Toyota Motor will increase production at its new Mexican plant to 100,000 vehicles annually by 2021, marking a major step to move production of its popular Tacoma pickup truck to Mexico from the United States, the company stated on Thursday.
The plant located in the central state of Guanajuato, along with an older property near the U.S. border, will bring Toyota’s Mexican production to 266,000 trucks annually when at full capacity, the company said.
The automaker stated it expects to send 95% of pickups from the two plants to the United States, where the automaker sold almost 249,000 Tacomas last year, increasing 1.3%.
“Tacoma production will be concentrated right here in Mexico,” stated Christopher Reynolds, a chief administrative officer for Toyota in North America, at an event to inaugurate the plant.

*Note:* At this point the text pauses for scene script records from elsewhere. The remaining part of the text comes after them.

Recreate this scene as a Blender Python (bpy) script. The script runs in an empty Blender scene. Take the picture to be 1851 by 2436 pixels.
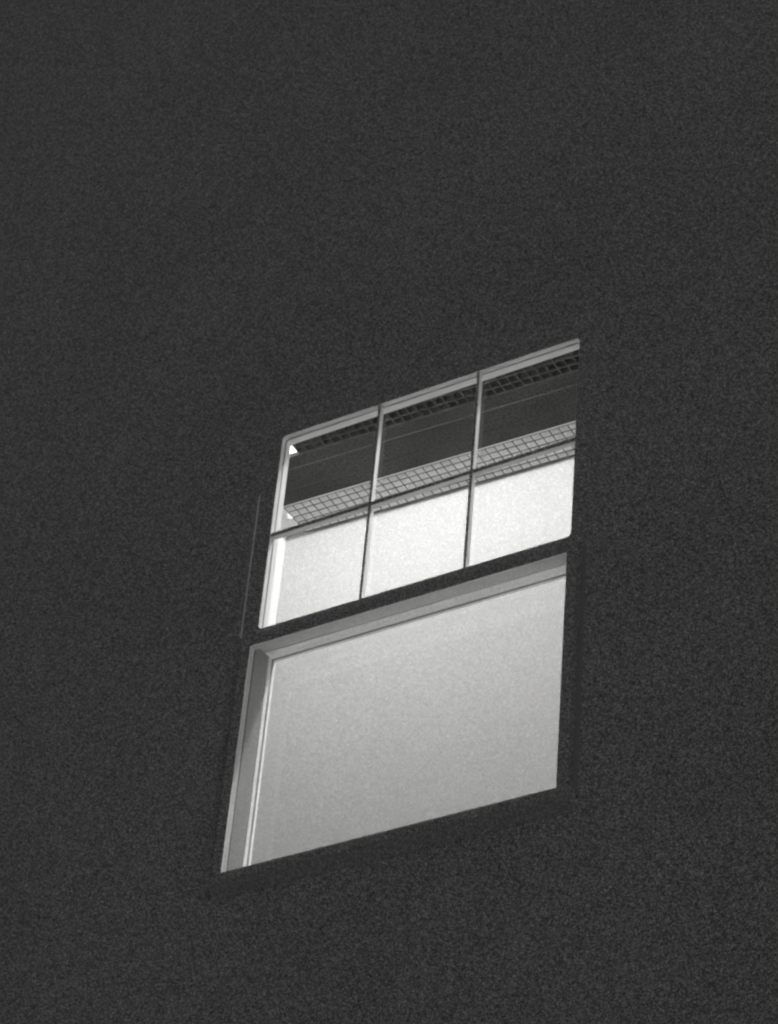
import bpy, bmesh, math, random
from mathutils import Matrix, Vector

sc = bpy.context.scene
col = sc.collection
Z0 = 7.04            # height of the meeting rail of the window above the ground
random.seed(4)

# ------------------------------------------------------------------ camera
cam_d = bpy.data.cameras.new("camera")
cam = bpy.data.objects.new("camera", cam_d)
col.objects.link(cam)
sc.camera = cam
YAW, PITCH, ROLL = math.radians(34.61578734), math.radians(37.80318362), 9.62396518e-02
F = Vector((-math.sin(YAW) * math.cos(PITCH), math.cos(YAW) * math.cos(PITCH), math.sin(PITCH)))
R0 = Vector((math.cos(YAW), math.sin(YAW), 0))
U0 = R0.cross(F)
RV = math.cos(ROLL) * R0 + math.sin(ROLL) * U0
UV = -math.sin(ROLL) * R0 + math.cos(ROLL) * U0
cam.matrix_world = Matrix(((RV.x, UV.x, -F.x, 4.71902797),
                           (RV.y, UV.y, -F.y, -6.12978643),
                           (RV.z, UV.z, -F.z, -5.43767617 + Z0),
                           (0, 0, 0, 1)))
cam_d.sensor_fit = 'VERTICAL'
cam_d.sensor_height = 36.0
cam_d.sensor_width = 27.36
cam_d.lens = 6630.49 / 2436 * 36.0
cam_d.clip_start = 0.1
cam_d.clip_end = 500.0

# ------------------------------------------------------------------ night sky and a faint added fill lamp from the right
world = bpy.data.worlds.new("World")
sc.world = world
world.use_nodes = True
wn, wl = world.node_tree.nodes, world.node_tree.links
bg = wn["Background"]
sky = wn.new("ShaderNodeTexSky")
sky.sky_type = 'NISHITA'
sky.sun_disc = False
sky.sun_elevation = math.radians(25)
sky.sun_rotation = math.radians(140)
bw = wn.new("ShaderNodeRGBToBW")
wl.new(sky.outputs[0], bw.inputs[0])
wl.new(bw.outputs[0], bg.inputs[0])
bg.inputs[1].default_value = 0.0235

side_fill_d = bpy.data.lights.new("side_fill", 'SUN')
side_fill_d.energy = 0.052
side_fill_d.angle = math.radians(10)
side_fill = bpy.data.objects.new("side_fill", side_fill_d)
col.objects.link(side_fill)
side_fill.location = (10, -12, 20)
side_fill.rotation_euler = (math.radians(66), 0, math.radians(58))

vs = sc.view_settings
vs.view_transform = 'Standard'
vs.look = 'None'
vs.exposure = 0
vs.gamma = 1
sc.cycles.use_denoising = True
sc.cycles.denoiser = 'OPENIMAGEDENOISE'
sc.cycles.denoising_input_passes = 'RGB_ALBEDO_NORMAL'
sc.cycles.denoising_prefilter = 'ACCURATE'
sc.cycles.caustics_reflective = False
sc.cycles.caustics_refractive = False
sc.cycles.sample_clamp_indirect = 6.0
sc.cycles.filter_width = 2.5
sc.cycles.max_bounces = 10
sc.cycles.diffuse_bounces = 6
sc.cycles.transparent_max_bounces = 16


# ------------------------------------------------------------------ materials
def principled(name, c, rough=0.6, metallic=0.0):
    m = bpy.data.materials.new(name)
    m.use_nodes = True
    b = m.node_tree.nodes["Principled BSDF"]
    b.inputs["Base Color"].default_value = (c, c, c * 0.993, 1)
    b.inputs["Roughness"].default_value = rough
    b.inputs["Metallic"].default_value = metallic
    return m


def speckled(name, c, amp, scale, rough=0.85, bump=0.0, grit=False, broad=0.0):
    """paint or render with a fine grain in its own colour and a little relief"""
    m = principled(name, c, rough)
    n, l = m.node_tree.nodes, m.node_tree.links
    b = n["Principled BSDF"]
    tc = n.new("ShaderNodeTexCoord")
    no = n.new("ShaderNodeTexNoise")
    no.inputs["Scale"].default_value = scale
    no.inputs["Detail"].default_value = 2.0
    no.inputs["Roughness"].default_value = 0.7
    l.new(tc.outputs["Object"], no.inputs["Vector"])
    mr = n.new("ShaderNodeMapRange")
    mr.inputs[1].default_value = 0.25
    mr.inputs[2].default_value = 0.75
    mr.inputs[3].default_value = 1 - amp
    mr.inputs[4].default_value = 1 + amp
    l.new(no.outputs[0], mr.inputs[0])
    val = mr.outputs[0]
    if grit:                                                              # roughcast: every grain has its own tone, a few are pale
        fl = n.new("ShaderNodeVectorMath")
        fl.operation = 'SCALE'
        fl.inputs["Scale"].default_value = scale
        l.new(tc.outputs["Object"], fl.inputs[0])
        vo = n.new("ShaderNodeTexVoronoi")
        vo.inputs["Scale"].default_value = 1.0
        l.new(fl.outputs[0], vo.inputs["Vector"])
        sp = n.new("ShaderNodeSeparateColor")
        l.new(vo.outputs["Color"], sp.inputs[0])
        pw = n.new("ShaderNodeMath")
        pw.operation = 'POWER'
        pw.inputs[1].default_value = 3.0
        l.new(sp.outputs[0], pw.inputs[0])
        gr = n.new("ShaderNodeMapRange")
        gr.inputs[3].default_value = 1 - 0.25 * amp
        gr.inputs[4].default_value = 1 + 0.75 * amp
        l.new(pw.outputs[0], gr.inputs[0])
        val = gr.outputs[0]
    if broad:
        nb = n.new("ShaderNodeTexNoise")
        nb.inputs["Scale"].default_value = 1.3
        nb.inputs["Detail"].default_value = 4.0
        l.new(tc.outputs["Object"], nb.inputs["Vector"])
        mb = n.new("ShaderNodeMapRange")
        mb.inputs[1].default_value = 0.3
        mb.inputs[2].default_value = 0.7
        mb.inputs[3].default_value = 1 - broad
        mb.inputs[4].default_value = 1 + broad
        l.new(nb.outputs[0], mb.inputs[0])
        mm = n.new("ShaderNodeMath")
        mm.operation = 'MULTIPLY'
        l.new(val, mm.inputs[0])
        l.new(mb.outputs[0], mm.inputs[1])
        val = mm.outputs[0]
    mul = n.new("ShaderNodeVectorMath")
    mul.operation = 'SCALE'
    mul.inputs[0].default_value = (c, c, c * 0.993)
    l.new(val, mul.inputs["Scale"])
    l.new(mul.outputs[0], b.inputs["Base Color"])
    if bump:
        bp = n.new("ShaderNodeBump")
        bp.inputs["Strength"].default_value = bump
        bp.inputs["Distance"].default_value = 0.003
        l.new(no.outputs[0], bp.inputs["Height"])
        l.new(bp.outputs[0], b.inputs["Normal"])
    return m


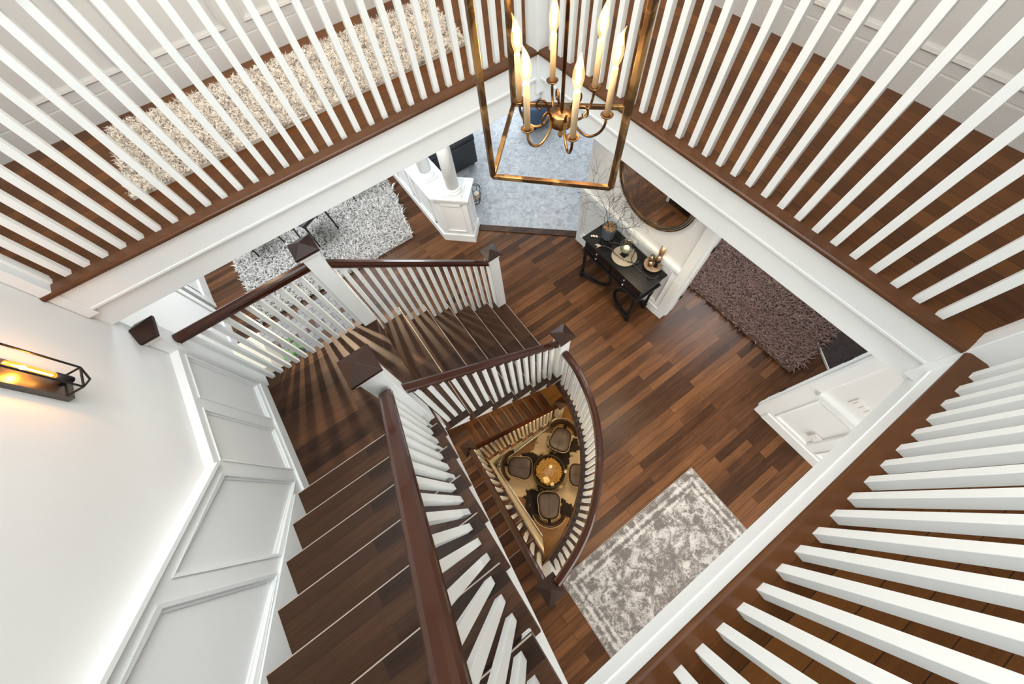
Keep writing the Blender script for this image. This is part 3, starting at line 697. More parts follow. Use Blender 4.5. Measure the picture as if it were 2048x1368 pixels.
# landing
t = thing('railing', 'level railing along the landing edge, starting at the left wall', 'railing', (-.9, NYO, LAND), 'white baluster railings')
LR = zh(2.04); rail_of(t, [(WX + .09, NYO, LR), (NX0 - .06, NYO, LR)])
for i in range(12): baluster(t, -1.325 + .0812 * i, NYO, LAND, LR - .028)
# curved guard
def spline(P, n):
    out = []; P = [Vector(p) for p in P]; Q = [P[0] * 2 - P[1]] + P + [P[-1] * 2 - P[-2]]
    for i in range(1, len(Q) - 2):
        for k in range(n):
            t_ = k / n; a, b, c, d = Q[i - 1:i + 3]
            out.append(.5 * ((2 * b) + (c - a) * t_ + (2 * a - 5 * b + 4 * c - d) * t_ * t_ + (3 * b - a - 3 * c + d) * t_ ** 3))
    out.append(P[-1]); return out
rc = [(-.235, -.55, 0), (-.13, -.525, 0), (.054, -.468, 0), (.257, -.372, 0), (.463, -.222, 0), (.632, -.06, 0), (.765, .105, 0), (.88, .29, 0), (.97, .50, 0), (1.035, .74, 0), (1.05, .94, 0)]
cp = spline(rc, 8)
t = thing('curved_railing', 'curved railing of white balusters sweeping round the open basement stairwell', 'railing', (.6, -.1, 0), 'white baluster railings')
CZ = zh(3.36)
rail_of(t, [(p.x, p.y, CZ) for p in cp])
mb = MB(); mb.sweep([(-.055, -.02), (.055, -.02), (.055, .018), (-.055, .018)], [(p.x, p.y, 0) for p in cp], M['cap'], False)
mb.build('base_strip', t, .004, origin=(.6, -.1, 0))['label'] = 'dark wooden shoe strip under the balusters'
L_ = [0]
for a, b in zip(cp, cp[1:]): L_.append(L_[-1] + (b - a).length)
nb = 29
for i in range(nb):
    s_ = L_[-1] * (i + .7) / (nb + .4); k = max(j for j in range(len(L_) - 1) if L_[j] <= s_); f = (s_ - L_[k]) / (L_[k + 1] - L_[k]); p = cp[k].lerp(cp[k + 1], f); d = cp[k + 1] - cp[k]
    baluster(t, p.x, p.y, .018, CZ - .028, rot=math.atan2(d.y, d.x))
# basement railings
t = thing('railing', 'dark handrail and cream balusters beside the first basement flight', 'railing', (-.33, .3, BL), 'white baluster railings')
rb1 = lambda y: bz1(y) + .86
rail_of(t, [(-.325, -.49, rb1(-.49)), (-.335, .98, rb1(.98))])
for n in range(1, 8):
    for i in range(2):
        y = -.486 + .2265 * n - .04 - .1133 * i; baluster(t, -.305, y, -R * n, rb1(y) - .028, m=M['cream'])
t = thing('railing', 'dark handrail and cream balusters beside the lowest basement flight', 'railing', (.5, 1.03, BF), 'white baluster railings')
rb2 = lambda x: bz2(x) + .86
rail_of(t, [(-.29, 1.035, rb2(-.29)), (1.215, 1.035, rb2(1.215))])
for n in range(1, 7):
    for i in range(3):
        x = -.28 + .2265 * n - .03 - .0755 * i; baluster(t, x, 1.01, BL - R * n, rb2(x) - .028, m=M['cream'])

# ------------------------------------------------------------------ rugs
def blades(mb, inside, x0, x1, y0, y1, n, h, wdt, z, mats, lean=.6, seed=1, pick=None):
    r = random.Random(seed); vs = {i: [] for i in range(len(mats))}; fs = {i: [] for i in range(len(mats))}
    for _ in range(n):
        x = r.uniform(x0, x1); y = r.uniform(y0, y1)
        if not inside(x, y): continue
        k = pick(x, y, r) if pick else r.randrange(len(mats)); a = r.uniform(0, 2 * PI); hh = h * r.uniform(.6, 1.2); l = lean * hh * r.uniform(.3, 1.6); b = a + r.uniform(-.8, .8)
        dx, dy = math.cos(a + PI / 2) * wdt, math.sin(a + PI / 2) * wdt; o = len(vs[k])
        mx, my = x + math.cos(a) * l * .4, y + math.sin(a) * l * .4; tx, ty = x + math.cos(b) * l, y + math.sin(b) * l
        vs[k] += [(x - dx, y - dy, z), (x + dx, y + dy, z), (mx + dx, my + dy, z + hh * .65), (mx - dx, my - dy, z + hh * .65), (tx, ty, z + hh)]
        fs[k] += [(o, o + 1, o + 2, o + 3), (o + 3, o + 2, o + 4)]
    for k in vs: mb.add(vs[k], fs[k], mats[k])
def wavy(poly, amp, step, seed):
    r = random.Random(seed); out = []
    for i in range(len(poly)):
        a = Vector(poly[i]); b = Vector(poly[(i + 1) % len(poly)]); n = max(1, int((b - a).length / step))
        for k in range(n): p = a.lerp(b, k / n); out.append((p.x + r.uniform(-amp, amp), p.y + r.uniform(-amp, amp)))
    return out
def inpoly(poly):
    def f(x, y):
        c = False; n = len(poly)
        for i in range(n):
            a = poly[i]; b = poly[i - 1]
            if (a[1] > y) != (b[1] > y) and x < (b[0] - a[0]) * (y - a[1]) / (b[1] - a[1]) + a[0]: c = not c
        return c
    return f
# cream runner upstairs
rp = [(-.925, 2.60), (1.36, 2.585), (1.43, 3.30), (-.945, 3.38)]
mb = MB(); mb.prism(rp, UP, UP + .02, M['shagr'])
def pk(x, y, r):
    v = math.sin(x * 13 + 5 * math.sin(y * 9 + x * 3)) * math.cos(y * 17 + 3 * math.sin(x * 11)); return 1 if v > .35 and r.random() < .75 else (1 if r.random() < .12 else 0)
blades(mb, inpoly(wavy(rp, .008, .05, 3)), -1, 1.5, 2.55, 3.4, 34000, .024, .0042, UP + .010, [M['shagr'], M['shagr2']], 1.0, 5, pk)
tag(mb.build('runner_rug', origin=(.2, 3.0, UP)), 'long cream and taupe shaggy runner on the upper hallway floor', 'rug')
# white dining rug
rp = [(-1.78, 4.15), (-.3, 4.13), (.70, 4.13), (.93, 5.3), (1.0, 6.6), (-1.80, 6.7)]
mb = MB(); mb.prism(rp, .0, .012, M['shagw2']); blades(mb, inpoly(wavy(rp, .012, .06, 4)), -1.9, 1.0, 4.05, 6.7, 26000, .055, .009, .006, [M['shagw'], M['shagw2']], 1.1, 6)
tag(mb.build('shaggy_rug', origin=(-.4, 5.3, 0)), 'thick ivory shag rug under the dining chairs below the gallery', 'rug')
# chocolate rug
rp = [(3.32, -.62), (4.9, -.62), (4.9, 2.0), (3.32, 2.0)]
mb = MB(); mb.prism(rp, .0, .02, M['shagb']); blades(mb, inpoly(wavy(rp, .02, .08, 9)), 3.2, 4.9, -.7, 2.0, 24000, .06, .009, .008, [M['shagb']], 1.1, 8)
tag(mb.build('shaggy_rug', origin=(4.1, .7, 0)), 'chocolate brown shag rug through the den doorway', 'rug')
# persian rug
mb = MB(); mb.box((-.915, -.61, 0), (.915, .61, .008), M['persian']); mb.box((-.918, -.613, 0), (.918, .613, .005), M['pipe'])
o = mb.build('patterned_rug'); o.location = (.665, -1.315, .001); tag(o, 'faded grey and taupe persian style rug on the foyer floor', 'rug')
# patchwork rug under landing side
mb = MB(); mb.box((-2.05, 2.6, .0), (-.66, 4.02, .008), M['patch']); tag(mb.build('patchwork_rug', origin=(-1.3, 3.3, 0)), 'grey and brown patchwork hide rug on the floor beyond the landing railing', 'rug')
# cowhide
pts = []
for i in range(44):
    a = 2 * PI * i / 44; r_ = .92 + .16 * math.sin(3 * a + .6) + .14 * math.sin(5 * a + 2) + .05 * math.sin(11 * a)
    pts.append((.5 + r_ * 1.0 * math.cos(a), .25 + r_ * .82 * math.sin(a)))
mb = MB(); mb.prism(pts, BF, BF + .006, M['hide']); tag(mb.build('cowhide_rug', origin=(.5, .25, BF)), 'black and cream cowhide under the round table in the basement', 'rug')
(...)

“What this means is that the Mexican manufacturing facilities of Toyota will construct all the Tacomas that serve the mid-size pickup segment in the North American market.”
Toyota earlier said it would shift Tacoma production from the United States to Mexico as it adjusts production in North America.
The automaker has invested $700 million into the Guanajuato site, which started operating last December. Toyota started making Tacoma trucks in 2003 at its plant in Mexico’s northern border city of Tecate, where last year it turned out almost 167,000 pickups.
Automotive exports from Mexico dropped for the first time in a decade last year, due to weak demand from outside the United States, and industry groups project forecast decline in 2020.